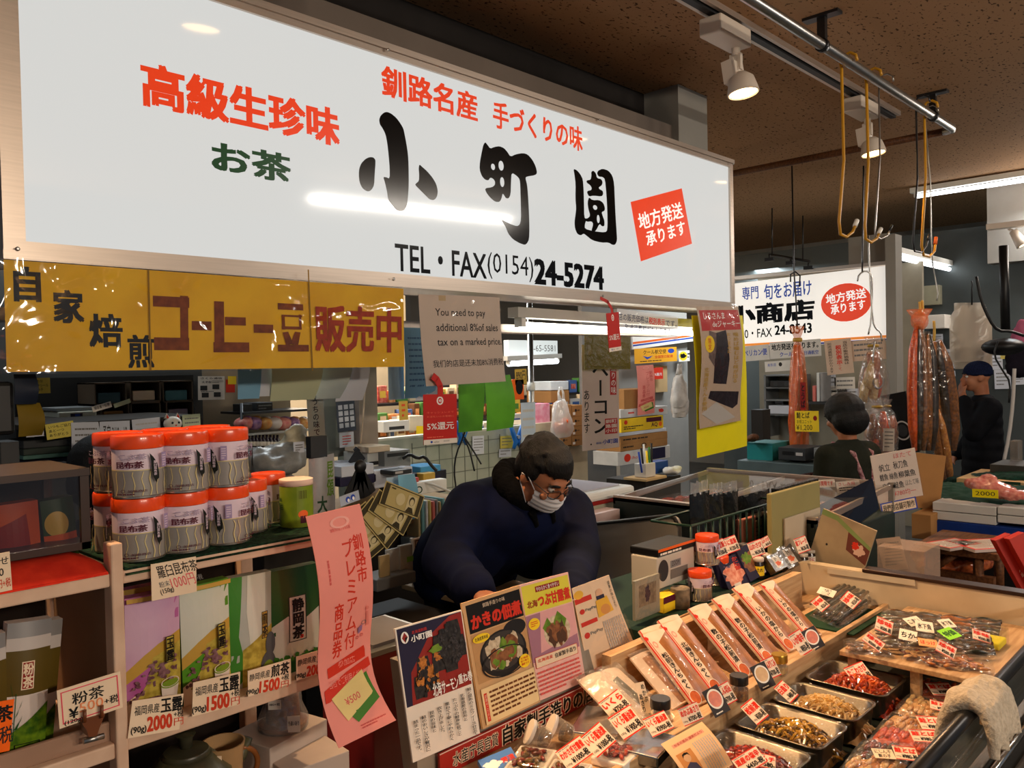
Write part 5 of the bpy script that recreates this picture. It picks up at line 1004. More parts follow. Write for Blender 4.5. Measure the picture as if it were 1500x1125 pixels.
wlabel('orange sticker on the middle fish pack of the stand', [(1344, 934), (1372, 938), (1364, 948), (1342, 944)], z1+.045, 'ほっけ', mat('orange_sticker', (246, 180, 120), .5), red)
wlabel('neon green sticker at the right of the stand', [(1372, 924), (1390, 918), (1388, 932), (1366, 936)], z1+.05, '特価', mat('neon_green_sticker', (150, 226, 60), .5), dgrn)
for lb, q, z in (('red and white price tag at the left end of the wooden stand', [(1285, 902), (1309, 912), (1300, 924), (1270, 914)], z1+.06), ('standing price tag at the near left of the stand', [(1272, 925), (1297, 943), (1298, 954), (1272, 942)], z1+.04), ('red and white price tag in the middle of the stand', [(1376, 936), (1402, 950), (1392, 964), (1364, 948)], z1+.05), ('price tag at the right back of the stand', [(1424, 920), (1450, 928), (1446, 938), (1418, 932)], z1+.05)): rcard(lb, q, '珍味', '¥500-税', pz(q, z), 'price tags on the wooden stand')
# ---- stack of dark fish packs beyond the pouches
zk = ZP+.004; 
for i in range(4):
    dx, dy = (0, 6, -4, 3)[i], -7*i
    dpack(('lowest', 'second', 'third', 'topmost')[i]+' dark glossy fish pack in the stack beyond the pouches', [(1186+dx, 902+dy), (1226+dx, 878+dy), (1274+dx, 890+dy), (1232+dx, 922+dy)], zk+.014*i, (fishd, kel), 0, 20+i, 'dark fish packs stacked beyond the pouches')
for lb, q, tx in (('red and white price tag left on the stack of dark fish packs', [(1187, 882), (1199, 872), (1221, 886), (1207, 893)], 0), ('red and white price tag right on the stack of dark fish packs', [(1230, 878), (1242, 865), (1264, 880), (1250, 893)], 0)): rcard(lb, q, '珍味', '¥550-税', pz(q, zk+.075), 'price tags on the wooden stand')
wlabel('white brush-written label on the stack of dark fish packs', [(1196, 868), (1202, 859), (1222, 868), (1214, 880)], zk+.07, 'ししゃも')
b = MB(); b.box((0, 0, 0), (.3, .2, .004), gmat, RZ(0)); p = P(1232, 905, Z=ZP+.002); tag(b.build('liner_mat', None, TR(min(p.x, XE-.17), p.y, ZP+.003)), 'dark green mat under the stack of dark fish packs', 'mat')
# ---- towel over the rail
tw = mat('grey_towel', (206, 192, 172), .95, c2=(184, 170, 150), sc=90, bump=.8)
p0 = P(1432, 1040, Y=YR); b = MB()
for k in range(15):
    u = (k/14-.5)*.15; wob = .006*sin(k*2.1)
    pts = [V((u, .055+wob, -.075-.01*sin(k))), V((u*.96, .045, -.02)), V((u*.92, .028+wob, .016)), V((u*.9, .0, .034+.004*sin(k*1.7))), V((u*.92, -.03+wob, .018)), V((u*.97, -.046, -.02)), V((u*1.02, -.05+wob, -.06-.012*cos(k*1.3)))]
    b.tube(pts, [.012, .014, .015, .016, .015, .014, .011], tw, 8)
b.ball((.05, -.01, .02), (.035, .04, .03), tw); b.ball((-.04, .01, .022), (.04, .04, .026), tw)
o = b.build('towel'); remesh(o, .005, 4); o.location = (p0.x, YR, ZR); tag(o, 'crumpled pale grey towel hung over the case rail', 'towel')
# yellow sponge tub by the rail
p = P(1455, 975, Z=ZB+.06); t = thing('plastic_tub', 'clear tub with yellow stuff beside the rail', 'tub', (p.x, max(p.y, YR+.06), ZB+.115)); MB().box((0, 0, .025), (.09, .06, .05), clear, None, .004).build('tub', t); MB().box((0, 0, .012), (.08, .05, .02), mat('yellow_sponge', (236, 220, 60), .8), None, .004).build('contents', t)
# ================================================================== posters standing along the counter
PT = (V((1.5, 1.295, ZP+.075)), V((0, -cos(R(12)), sin(R(12))))); 
photo_red = mat('photo_red_dish', (150, 34, 24), .45, var=.15); konbu = mat('photo_dark_kelp', (22, 20, 22), .4, c2=(52, 48, 46), sc=120); sal = mat('photo_salmon', (206, 130, 50), .45, c2=(150, 84, 26), sc=150); navyp = mat('poster_navy', (38, 34, 62), .5, var=.1); bowlp = mat('photo_bowl', (32, 30, 30), .35, var=.1); leafp = mat('photo_leaf', (120, 150, 50), .5, c2=(80, 120, 30), sc=60); meat = mat('photo_meat', (150, 96, 56), .45, c2=(110, 62, 34), sc=90); ricep = mat('photo_rice', (220, 204, 176), .5, c2=(190, 170, 140), sc=100); tanp = mat('poster_tan', (216, 172, 122), .5, var=.08); shopr = mat('shop_red', (164, 34, 26), .45, var=.05)
def scatter(s, n, cx, cy, rx, ry, a, m, seed, asp=.8):
    rn = random.Random(seed); k0 = s.k
    for k in range(n):
        s.k = k0+k*.15; t_, q = rn.random()*2*pi, rn.random()**.5; s.ell(cx+rx*q*cos(t_), cy+ry*q*sin(t_), a*(.6+.8*rn.random()), a*asp*(.6+.8*rn.random()), m[k % len(m)], n=8, jag=.35, seed=k)
s = hang('food_poster', (578, 921), (676, 893), (604, 1118), paper, 'dark poster of kelp-wrapped salmon rolls with brush text below', 'poster', t=.004, pl=PT)
s.rect(.02, .012, .985, .60, navyp); s.poly([(.10, .60), (.14, .36), (.45, .13), (.8, .02), (.985, .015), (.985, .60)], photo_red)
for cx, cy, rx, ry in ((.32, .36, .10, .09), (.24, .48, .09, .08), (.42, .44, .10, .09), (.55, .33, .10, .08), (.68, .22, .11, .09), (.82, .15, .11, .09), (.88, .27, .1, .08), (.72, .36, .1, .08), (.58, .20, .09, .06)):
    s.poly([(cx-rx, cy), (cx-rx*.8, cy-ry), (cx+rx*.8, cy-ry), (cx+rx, cy), (cx+rx*.9, cy+ry*1.1), (cx-rx*.9, cy+ry*1.1)], konbu)
    if cx < .5 or (cx, cy) == (.55, .33): s.ell(cx, cy-ry*.5, rx*.62, ry*.55, sal, jag=.25, seed=int(cx*99))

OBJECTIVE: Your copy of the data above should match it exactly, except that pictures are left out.

ANSWER FOR THE TASK:
Write part 5 of the bpy script that recreates this picture. It picks up at line 1004. More parts follow. Write for Blender 4.5. Measure the picture as if it were 1500x1125 pixels.
wlabel('orange sticker on the middle fish pack of the stand', [(1344, 934), (1372, 938), (1364, 948), (1342, 944)], z1+.045, 'ほっけ', mat('orange_sticker', (246, 180, 120), .5), red)
wlabel('neon green sticker at the right of the stand', [(1372, 924), (1390, 918), (1388, 932), (1366, 936)], z1+.05, '特価', mat('neon_green_sticker', (150, 226, 60), .5), dgrn)
for lb, q, z in (('red and white price tag at the left end of the wooden stand', [(1285, 902), (1309, 912), (1300, 924), (1270, 914)], z1+.06), ('standing price tag at the near left of the stand', [(1272, 925), (1297, 943), (1298, 954), (1272, 942)], z1+.04), ('red and white price tag in the middle of the stand', [(1376, 936), (1402, 950), (1392, 964), (1364, 948)], z1+.05), ('price tag at the right back of the stand', [(1424, 920), (1450, 928), (1446, 938), (1418, 932)], z1+.05)): rcard(lb, q, '珍味', '¥500-税', pz(q, z), 'price tags on the wooden stand')
# ---- stack of dark fish packs beyond the pouches
zk = ZP+.004; 
for i in range(4):
    dx, dy = (0, 6, -4, 3)[i], -7*i
    dpack(('lowest', 'second', 'third', 'topmost')[i]+' dark glossy fish pack in the stack beyond the pouches', [(1186+dx, 902+dy), (1226+dx, 878+dy), (1274+dx, 890+dy), (1232+dx, 922+dy)], zk+.014*i, (fishd, kel), 0, 20+i, 'dark fish packs stacked beyond the pouches')
for lb, q, tx in (('red and white price tag left on the stack of dark fish packs', [(1187, 882), (1199, 872), (1221, 886), (1207, 893)], 0), ('red and white price tag right on the stack of dark fish packs', [(1230, 878), (1242, 865), (1264, 880), (1250, 893)], 0)): rcard(lb, q, '珍味', '¥550-税', pz(q, zk+.075), 'price tags on the wooden stand')
wlabel('white brush-written label on the stack of dark fish packs', [(1196, 868), (1202, 859), (1222, 868), (1214, 880)], zk+.07, 'ししゃも')
b = MB(); b.box((0, 0, 0), (.3, .2, .004), gmat, RZ(0)); p = P(1232, 905, Z=ZP+.002); tag(b.build('liner_mat', None, TR(min(p.x, XE-.17), p.y, ZP+.003)), 'dark green mat under the stack of dark fish packs', 'mat')
# ---- towel over the rail
tw = mat('grey_towel', (206, 192, 172), .95, c2=(184, 170, 150), sc=90, bump=.8)
p0 = P(1432, 1040, Y=YR); b = MB()
for k in range(15):
    u = (k/14-.5)*.15; wob = .006*sin(k*2.1)
    pts = [V((u, .055+wob, -.075-.01*sin(k))), V((u*.96, .045, -.02)), V((u*.92, .028+wob, .016)), V((u*.9, .0, .034+.004*sin(k*1.7))), V((u*.92, -.03+wob, .018)), V((u*.97, -.046, -.02)), V((u*1.02, -.05+wob, -.06-.012*cos(k*1.3)))]
    b.tube(pts, [.012, .014, .015, .016, .015, .014, .011], tw, 8)
b.ball((.05, -.01, .02), (.035, .04, .03), tw); b.ball((-.04, .01, .022), (.04, .04, .026), tw)
o = b.build('towel'); remesh(o, .005, 4); o.location = (p0.x, YR, ZR); tag(o, 'crumpled pale grey towel hung over the case rail', 'towel')
# yellow sponge tub by the rail
p = P(1455, 975, Z=ZB+.06); t = thing('plastic_tub', 'clear tub with yellow stuff beside the rail', 'tub', (p.x, max(p.y, YR+.06), ZB+.115)); MB().box((0, 0, .025), (.09, .06, .05), clear, None, .004).build('tub', t); MB().box((0, 0, .012), (.08, .05, .02), mat('yellow_sponge', (236, 220, 60), .8), None, .004).build('contents', t)
# ================================================================== posters standing along the counter
PT = (V((1.5, 1.295, ZP+.075)), V((0, -cos(R(12)), sin(R(12))))); 
photo_red = mat('photo_red_dish', (150, 34, 24), .45, var=.15); konbu = mat('photo_dark_kelp', (22, 20, 22), .4, c2=(52, 48, 46), sc=120); sal = mat('photo_salmon', (206, 130, 50), .45, c2=(150, 84, 26), sc=150); navyp = mat('poster_navy', (38, 34, 62), .5, var=.1); bowlp = mat('photo_bowl', (32, 30, 30), .35, var=.1); leafp = mat('photo_leaf', (120, 150, 50), .5, c2=(80, 120, 30), sc=60); meat = mat('photo_meat', (150, 96, 56), .45, c2=(110, 62, 34), sc=90); ricep = mat('photo_rice', (220, 204, 176), .5, c2=(190, 170, 140), sc=100); tanp = mat('poster_tan', (216, 172, 122), .5, var=.08); shopr = mat('shop_red', (164, 34, 26), .45, var=.05)
def scatter(s, n, cx, cy, rx, ry, a, m, seed, asp=.8):
    rn = random.Random(seed); k0 = s.k
    for k in range(n):
        s.k = k0+k*.15; t_, q = rn.random()*2*pi, rn.random()**.5; s.ell(cx+rx*q*cos(t_), cy+ry*q*sin(t_), a*(.6+.8*rn.random()), a*asp*(.6+.8*rn.random()), m[k % len(m)], n=8, jag=.35, seed=k)
s = hang('food_poster', (578, 921), (676, 893), (604, 1118), paper, 'dark poster of kelp-wrapped salmon rolls with brush text below', 'poster', t=.004, pl=PT)
s.rect(.02, .012, .985, .60, navyp); s.poly([(.10, .60), (.14, .36), (.45, .13), (.8, .02), (.985, .015), (.985, .60)], photo_red)
for cx, cy, rx, ry in ((.32, .36, .10, .09), (.24, .48, .09, .08), (.42, .44, .10, .09), (.55, .33, .10, .08), (.68, .22, .11, .09), (.82, .15, .11, .09), (.88, .27, .1, .08), (.72, .36, .1, .08), (.58, .20, .09, .06)):
    s.poly([(cx-rx, cy), (cx-rx*.8, cy-ry), (cx+rx*.8, cy-ry), (cx+rx, cy), (cx+rx*.9, cy+ry*1.1), (cx-rx*.9, cy+ry*1.1)], konbu)
    if cx < .5 or (cx, cy) == (.55, .33): s.ell(cx, cy-ry*.5, rx*.62, ry*.55, sal, jag=.25, seed=int(cx*99))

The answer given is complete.